The Providence Journal reported that “a half dozen people” protested Bishop Thomas J. Tobin’s remarks about Nelson Mandela. Seriously. Half a dozen. That’s six to you and me. Six.
Dude, when I take my kids to Applebees we’re a larger number than that. Should the Providence Journal be reporting on us heading out from some chicken and fries?
All Bishop Tobin said was that while “there was much to admire” in Mandela’s “long life and public service,” there is also a part of his legacy “that is not at all praiseworthy, namely his shameful promotion of abortion.
The protestors claimed that the bishop’s remarks were “ill timed” and “uncalled for.”
Oddly, these same people did not protest the ill-timed and uncalled for selfie from the president during Mandela’s funeral, which, if you ask me, may have been a teensy bit more insulting to Mandela.
Then, of course, you had the inevitable attempt to put distance between any priest or bishop who mentions abortion and Pope Francis.
Concetta DiCenzo, of Cumberland, one of those who presented the petition Wednesday, told reporters that Pope Francis is reaching out to people, including young people who have lost their way, while, she argued, Bishop Tobin has been too concerned with a political stand.
“I mean, Nelson Mandela, he suffered,” DiCenzo said of the former president of South Africa who was imprisoned for years for his efforts to end that nation’s policy of apartheid.

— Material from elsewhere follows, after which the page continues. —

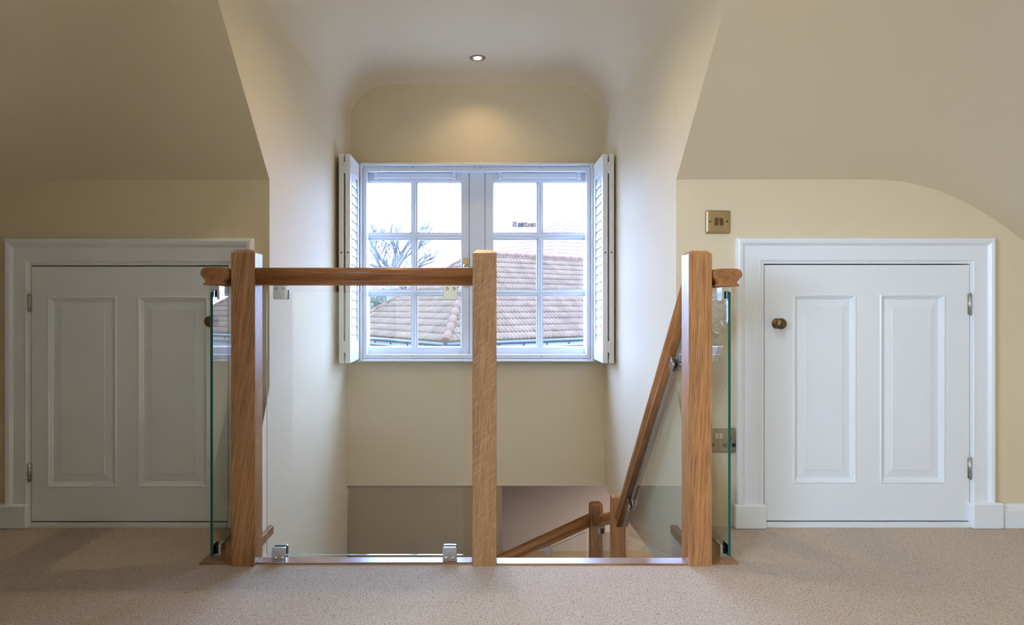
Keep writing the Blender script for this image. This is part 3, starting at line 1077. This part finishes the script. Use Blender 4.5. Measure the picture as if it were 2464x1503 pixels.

She added that “I am really tired of the church pushing the people away.”
Bishop Tobin reportedly responded by saying that Pope Francis “addressed the issue very clearly in his recent encyclical by writing: ‘Among the most vulnerable for whom the church wishes to care with particular love and concern are unborn children, the most defenseless and innocent among us. … It is not ‘progressive’ to try to resolve problems by eliminating a human life.’”
Something tells me the half dozen protesters will not be swayed by that little reminder.